Thursday 11 July 2013

Weekly Blog by Philip King, CEO of the ICM - 'Reading, writing and credit management'


Back in February the government announced a new draft National Curriculum for England that would see financial education embedded in both mathematics and in citizenship education, making financial capability a statutory part of the curriculum for the first time. The draft programme of study for citizenship would include the functions and uses of money, the importance of personal budgeting, money management and a range of financial products and services in Key Stage 3, and wages, taxes, credit, debt, financial risk and a range of more sophisticated financial products and services in Key Stage 4.
 
This week, following a period of consultation, Michael Gove published the revised Curriculum and the financial education has been further strengthened by the inclusion of 'risk management' into Key Stage 3 and 'income and expenditure, credit and debt, insurance, savings, pensions' at Key Stage 4. Recognition is due to pfeg for its work in pushing for this enhanced content.
 
Providing education that allows children to leave school with financial literacy can only bode well for the credit profession in the years ahead if it means consumers are more financially aware. None of us wants to see people in financial difficulty through ignorance because they weren't sufficiently aware or informed.
 
In my blog last week I called for the OFT to ensure that affordability tests were genuinely being carried out by payday lenders to avoid the vulnerable being caught in a vortex of indebtedness.
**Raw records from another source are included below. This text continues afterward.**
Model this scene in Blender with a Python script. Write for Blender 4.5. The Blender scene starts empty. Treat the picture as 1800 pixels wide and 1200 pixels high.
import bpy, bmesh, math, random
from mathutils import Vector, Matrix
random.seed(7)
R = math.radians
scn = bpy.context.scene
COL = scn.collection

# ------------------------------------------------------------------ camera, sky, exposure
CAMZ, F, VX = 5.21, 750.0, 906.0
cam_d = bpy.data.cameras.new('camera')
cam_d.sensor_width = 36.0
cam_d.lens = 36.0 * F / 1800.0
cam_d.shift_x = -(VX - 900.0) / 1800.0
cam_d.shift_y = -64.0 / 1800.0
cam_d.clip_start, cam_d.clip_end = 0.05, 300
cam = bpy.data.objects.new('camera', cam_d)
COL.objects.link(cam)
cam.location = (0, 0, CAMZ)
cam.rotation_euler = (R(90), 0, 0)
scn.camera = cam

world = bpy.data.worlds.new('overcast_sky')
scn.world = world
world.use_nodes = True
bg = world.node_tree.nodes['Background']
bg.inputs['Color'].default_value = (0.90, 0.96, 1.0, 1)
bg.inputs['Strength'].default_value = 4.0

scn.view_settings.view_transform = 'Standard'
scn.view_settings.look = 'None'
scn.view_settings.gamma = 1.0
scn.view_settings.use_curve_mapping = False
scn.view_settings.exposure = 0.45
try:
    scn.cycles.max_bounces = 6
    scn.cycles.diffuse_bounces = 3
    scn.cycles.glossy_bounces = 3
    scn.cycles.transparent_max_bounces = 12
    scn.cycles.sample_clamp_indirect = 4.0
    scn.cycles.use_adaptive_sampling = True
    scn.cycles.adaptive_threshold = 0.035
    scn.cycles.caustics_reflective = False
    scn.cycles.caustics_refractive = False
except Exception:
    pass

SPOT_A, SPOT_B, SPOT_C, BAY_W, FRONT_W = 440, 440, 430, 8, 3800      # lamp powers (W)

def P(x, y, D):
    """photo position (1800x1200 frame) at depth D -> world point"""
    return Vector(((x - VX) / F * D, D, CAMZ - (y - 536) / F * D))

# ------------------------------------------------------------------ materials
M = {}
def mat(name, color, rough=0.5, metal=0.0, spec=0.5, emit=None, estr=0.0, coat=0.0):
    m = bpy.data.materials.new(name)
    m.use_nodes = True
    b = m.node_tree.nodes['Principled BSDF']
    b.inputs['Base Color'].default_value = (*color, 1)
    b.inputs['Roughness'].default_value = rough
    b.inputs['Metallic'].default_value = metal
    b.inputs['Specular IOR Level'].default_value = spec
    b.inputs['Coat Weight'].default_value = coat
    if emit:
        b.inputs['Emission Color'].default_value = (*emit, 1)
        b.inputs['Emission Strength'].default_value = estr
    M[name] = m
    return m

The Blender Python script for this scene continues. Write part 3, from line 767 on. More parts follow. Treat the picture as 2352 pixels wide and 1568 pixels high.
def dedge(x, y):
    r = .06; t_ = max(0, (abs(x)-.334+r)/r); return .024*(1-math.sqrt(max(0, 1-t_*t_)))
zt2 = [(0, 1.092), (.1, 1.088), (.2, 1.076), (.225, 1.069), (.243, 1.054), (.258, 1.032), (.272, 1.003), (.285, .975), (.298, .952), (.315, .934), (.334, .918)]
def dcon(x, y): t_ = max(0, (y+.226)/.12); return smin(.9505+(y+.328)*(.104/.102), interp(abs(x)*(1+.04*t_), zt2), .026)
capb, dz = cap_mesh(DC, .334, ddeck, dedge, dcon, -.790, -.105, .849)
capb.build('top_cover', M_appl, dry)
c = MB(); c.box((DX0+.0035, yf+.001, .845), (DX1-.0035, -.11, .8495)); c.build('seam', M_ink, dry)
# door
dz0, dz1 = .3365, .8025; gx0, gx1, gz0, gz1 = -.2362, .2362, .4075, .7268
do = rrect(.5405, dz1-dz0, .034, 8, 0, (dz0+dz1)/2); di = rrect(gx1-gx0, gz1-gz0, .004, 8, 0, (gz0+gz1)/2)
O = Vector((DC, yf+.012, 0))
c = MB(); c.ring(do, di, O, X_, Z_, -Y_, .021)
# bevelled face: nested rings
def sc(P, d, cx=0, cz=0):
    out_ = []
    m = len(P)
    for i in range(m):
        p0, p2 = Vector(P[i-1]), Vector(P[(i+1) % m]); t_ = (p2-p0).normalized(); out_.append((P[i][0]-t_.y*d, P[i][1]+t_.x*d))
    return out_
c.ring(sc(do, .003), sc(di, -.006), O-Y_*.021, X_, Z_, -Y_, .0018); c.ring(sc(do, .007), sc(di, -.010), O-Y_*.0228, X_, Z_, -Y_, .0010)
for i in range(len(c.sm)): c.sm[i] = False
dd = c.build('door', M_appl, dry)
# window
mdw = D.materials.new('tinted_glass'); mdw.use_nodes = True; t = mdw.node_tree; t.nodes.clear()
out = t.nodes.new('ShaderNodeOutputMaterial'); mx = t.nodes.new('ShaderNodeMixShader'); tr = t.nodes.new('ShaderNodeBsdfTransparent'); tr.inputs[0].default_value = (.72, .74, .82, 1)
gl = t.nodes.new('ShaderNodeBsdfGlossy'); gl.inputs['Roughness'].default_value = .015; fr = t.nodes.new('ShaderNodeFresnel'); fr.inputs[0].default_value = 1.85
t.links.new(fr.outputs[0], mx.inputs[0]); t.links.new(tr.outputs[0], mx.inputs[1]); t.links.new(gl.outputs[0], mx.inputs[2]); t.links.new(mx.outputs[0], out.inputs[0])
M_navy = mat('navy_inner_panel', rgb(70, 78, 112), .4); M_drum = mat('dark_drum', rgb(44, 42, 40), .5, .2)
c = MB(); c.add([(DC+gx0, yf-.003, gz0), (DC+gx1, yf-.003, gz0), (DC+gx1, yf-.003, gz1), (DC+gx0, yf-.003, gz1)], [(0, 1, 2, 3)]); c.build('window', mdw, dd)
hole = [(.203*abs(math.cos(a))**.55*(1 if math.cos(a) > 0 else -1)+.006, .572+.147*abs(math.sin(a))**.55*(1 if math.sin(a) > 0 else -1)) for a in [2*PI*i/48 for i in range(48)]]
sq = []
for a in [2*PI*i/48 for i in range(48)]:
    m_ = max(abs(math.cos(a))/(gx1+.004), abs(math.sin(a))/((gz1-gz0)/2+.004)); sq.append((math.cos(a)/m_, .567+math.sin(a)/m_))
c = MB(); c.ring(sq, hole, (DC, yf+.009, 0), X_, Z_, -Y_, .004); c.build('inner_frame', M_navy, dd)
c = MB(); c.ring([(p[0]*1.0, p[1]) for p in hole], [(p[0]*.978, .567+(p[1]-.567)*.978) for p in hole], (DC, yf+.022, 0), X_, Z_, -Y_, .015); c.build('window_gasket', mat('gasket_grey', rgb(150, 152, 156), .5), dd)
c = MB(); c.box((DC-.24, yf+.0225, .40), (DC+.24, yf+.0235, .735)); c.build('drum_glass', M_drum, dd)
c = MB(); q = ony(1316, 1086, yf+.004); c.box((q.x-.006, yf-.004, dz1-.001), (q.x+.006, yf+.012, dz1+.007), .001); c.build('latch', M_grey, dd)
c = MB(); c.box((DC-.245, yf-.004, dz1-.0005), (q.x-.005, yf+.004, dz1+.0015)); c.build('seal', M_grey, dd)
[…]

An interesting discussion has unfolded in response on the ICM Credit Community LinkedIn group (you can find it here) I don't agree with all the comments - simply outlawing payday lending could carry serious unintended consequences involving a growth in back street loan sharks, for example - but action in the short term is needed and, for the longer term, education will also play its part. Now we need to make sure teachers are provided with adequate tools to deliver the proposed curriculum content.